Less commonly, other people may qualify for Survivor’s’ Benefits including:

  • The stepchild, grandchild, or adopted child of the deceased
  • Parents of the deceased who depended on the deceased for at least 50% of their support and are age 62 or older
  • The surviving divorced spouse of the deceased

It is best to contact the Social Security Administration as soon as possible to find which benefits family members may be entitled to.

Preparing Your Family & Finances

As you can see, it’s important to not rely on Social Security for a loved one’s final expenses. Funeral costs are higher than ever, with the average service costing nearly $10,000! That doesn’t take into consideration travel and accommodations for visiting family members who may come from afar to attend the service.

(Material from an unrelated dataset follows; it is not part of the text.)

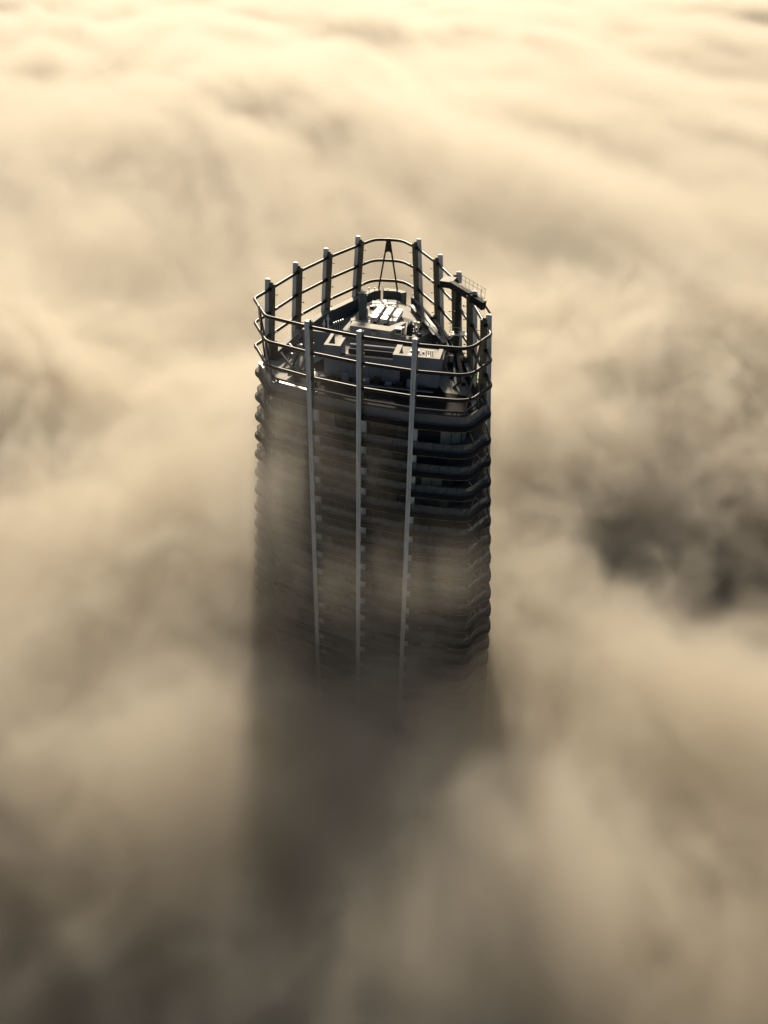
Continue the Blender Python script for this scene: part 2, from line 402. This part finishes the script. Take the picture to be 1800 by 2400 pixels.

Many seniors avoid burdening their loved ones with exorbitant funeral costs by purchasing a type of life insurance known as Life Insurance with Living Benefits (also known as Final Expense Life Insurance). Life Insurance with living benefits is meant to be just that: to cover funeral costs and any outstanding debts that may be left behind.

Unfortunately, many people leave outstanding debts when they pass away which fall to surviving family members. Also, the death of a loved one could be the loss of additional household income, further exacerbating an already upsetting and difficult situation. Final Expense insurance provides family members with much-needed financial assistance during these tough times, giving them one less worry.

Although Social Security may not provide much assistance when a loved one leaves us, it’s important to find out which benefits surviving family members may be entitled to and to plan ahead. Difficult times are rarely remedied by money, but having finances in order can lift a heavy burden off of families during difficult times.